Responding to the Intelligence and Security Committee report on mass surveillance, Director of ‘Liberty’ Shami Chakrabarti has said:

“The ISC has repeatedly shown itself as a simple mouthpiece for the spooks – so clueless and ineffective that it’s only thanks to Edward Snowden that it had the slightest clue of the agencies’ antics.

“No doubt it would be simpler if we went along with the spies’ motto of ‘no scrutiny for us, no privacy for you’ – but what an appalling deal for the British public.”

And Andrea Coomber, Director of JUSTICE said: “Drawing an artificial dichotomy between policing and security and privacy in this context is deeply unhelpful.

“If what is proposed is a statutory power to collate and store a vast and untargeted pool of our private communications, that  would see a step-change in the relationship  between the State and the citizen in the UK. This is a step which must be considered seriously and which can’t be worth taking “just in case”.”

This is the second time in as many months that the ISC has come under fire for protecting the agencies it is supposed to be scrutinising.

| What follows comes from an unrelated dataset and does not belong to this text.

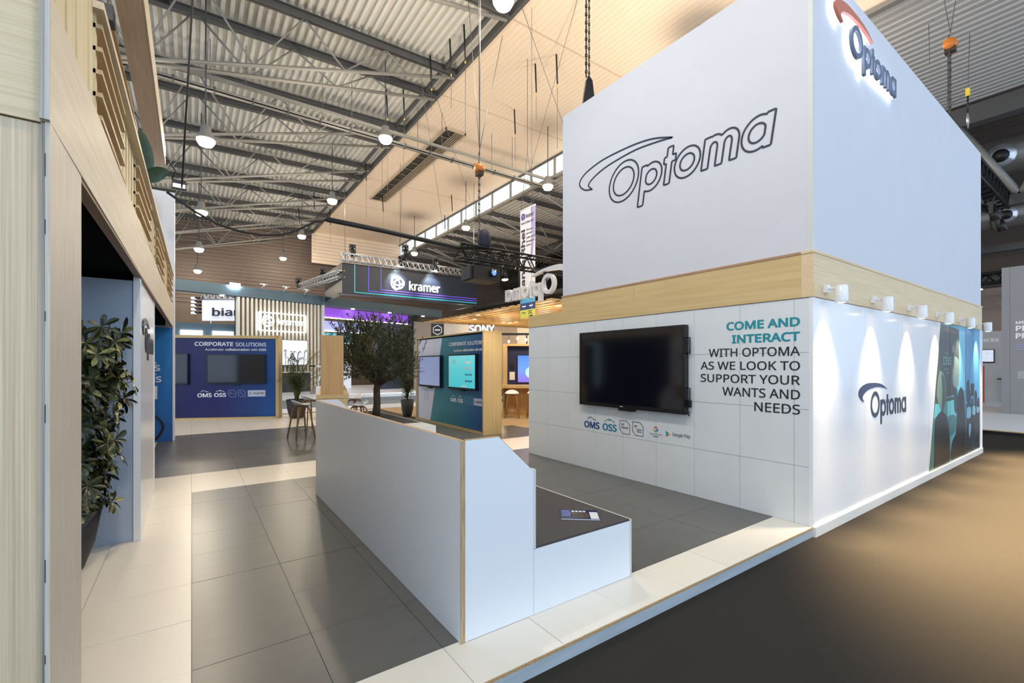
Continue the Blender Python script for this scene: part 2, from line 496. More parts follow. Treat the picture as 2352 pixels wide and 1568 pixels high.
# back wall of the hall: horizontal ribbed cladding over concrete panels
mb = MB(); z = 6.0; prof = []
while z < 12.9:
    prof += [(0, z), (0, z + .14), (.06, z + .17), (.06, z + .25)]; z += .28
for a, b in prof: mb.v += [(-18, 40.9 + a, b), (44, 40.9 + a, b)]
mb.f = [(2 * i, 2 * i + 1, 2 * i + 3, 2 * i + 2) for i in range(len(prof) - 1)]
o = mb.build('wall_back', m_backwall, fix=False); tag(o, 'brown horizontally ribbed cladding of the far hall wall', kind='structure')
o = thing('wall_back_base', 'dark concrete panels along the foot of the far wall', None, (0, 40.8, 0), kind='structure')
for i in range(26): MB().box(-18 + i * 2.4, -15.63 + i * 2.4, 40.8, 40.95, -.1, 6.0).build('panel', m_concrete, o)

o = MB().box(44, 44.2, -9, 41, -.1, 12.4).build('wall_right', m_backwall); tag(o, 'dim brown side wall of the hall', kind='structure')
# gable of warm planks under the plank ceiling
o = thing('wall_gable', 'warm plank gable closing the end of the plank ceiling', None, (8, 38.5, 9), kind='structure')
for i in range(9): MB().box(8.0, 15.4, 39.6, 39.7, 10.0 + i * .28, 10.26 + i * .28).build('plank', m_beige, o)

# roof trusses over the left bay
def roof_truss(yc, n):
    t = thing('roof_truss', 'grey tubular roof truss over the left bay, %s counted from the front' % ORD[n], 'truss', (2, yc, 10), group='trusses of the left roof bay')
    for s in (-1, 1):
        yy = yc + s * .83
        mb = MB()
        for z0, z1, hw in ((-.03, 0, .09), (-.25, -.22, .09), (-.25, 0, .02)):
            M = Matrix.Translation((8.0, yy, 12.56)) @ Matrix.Rotation(-math.atan(.03), 4, 'Y')
            mb.obox(M, -22, 0, -hw, hw, z0, z1)
        mb.build('top_chord', m_purlin, t)
    bot = {}
    def Z(x): return 12.25 - (7.9 - x) * 0.265
    for s in (-1, 1):
        Yb = lambda x, s=s: yc + s * (0.83 - (7.9 - x) / 9.0 * 0.72) if x > -1 else yc + s * .1
        bot[s] = Yb
        smooth(MB().tube([(7.9, Yb(7.9), Z(7.9)), (-1.1, Yb(-1.1), Z(-1.1)), (-5.5, Yb(-5.5), Z(-5.5))], .056, 8)).build('bottom_chord', m_steel, t)
        tops = (-2.6, 0.2, 2.8, 5.3)
        nodes = (-1.2, 1.5, 4.1, 6.2)
        for a, b in zip(tops, nodes):
            smooth(MB().tube([(a, yc + s * .83, zroof(a) - .25), (b, Yb(b), Z(b))], .034, 6)).build('diagonal', m_steel, t)
            a2 = a + 2.6
            if a2 < 7.6: smooth(MB().tube([(b, Yb(b), Z(b)), (a2, yc + s * .83, zroof(a2) - .25)], .026, 6)).build('diagonal', m_steel, t)
    return t
for n, k in enumerate(range(-1, 6)): roof_truss(15.78 + 4.9 * k - (.2 if k < 0 else 0), n)

# trusses of the right bay behind the skylights
def roof_truss_right(yc, n):
    t = thing('roof_truss', 'brown-grey roof truss past the skylight band, %s counted from the front' % ORD[n], 'truss', (19, yc, 10), group='trusses of the right roof bay')
    for s in (-1, 1):
        MB().box(15.5, 24, yc + s * .83 - .08, yc + s * .83 + .08, 11.32, 11.55).build('top_chord', m_purlin, t)
        smooth(MB().tube([(15.9, yc + s * .8, 11.3), (23.8, yc + s * .1, 9.6)], .06, 6)).build('bottom_chord', m_steel, t)
        for a, b in ((16.5, 18.3), (19.9, 18.3), (19.9, 21.6), (23.2, 21.6)):
            zb = 11.3 - (b - 15.9) * .215
            smooth(MB().tube([(a, yc + s * .83, 11.35), (b, yc + s * (.8 - (b - 15.9) * .089), zb)], .04, 6)).build('diagonal', m_steel, t)
for n, k in enumerate(range(-1, 6)): roof_truss_right(15.78 + 4.9 * k, n)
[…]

Last month the senior Conservative backbencher David Davis MP, who piloted the bill that founded the ISC through the Parliament during his time as Home Secretary, was reported by the BBC as saying: “What sort of people join an Intelligence and Security Committee? They approve of what the agencies are trying to do, as do most of us. But they are excited by it and they get taken in. It is a very glamorous world and they feel privileged to be inside it so there is a tendency to capture.”

He added: “To date the [ISC] chairman [Sir Malcolm] has acted almost invariably as a spokesman for the spooks rather than as a critical friend.”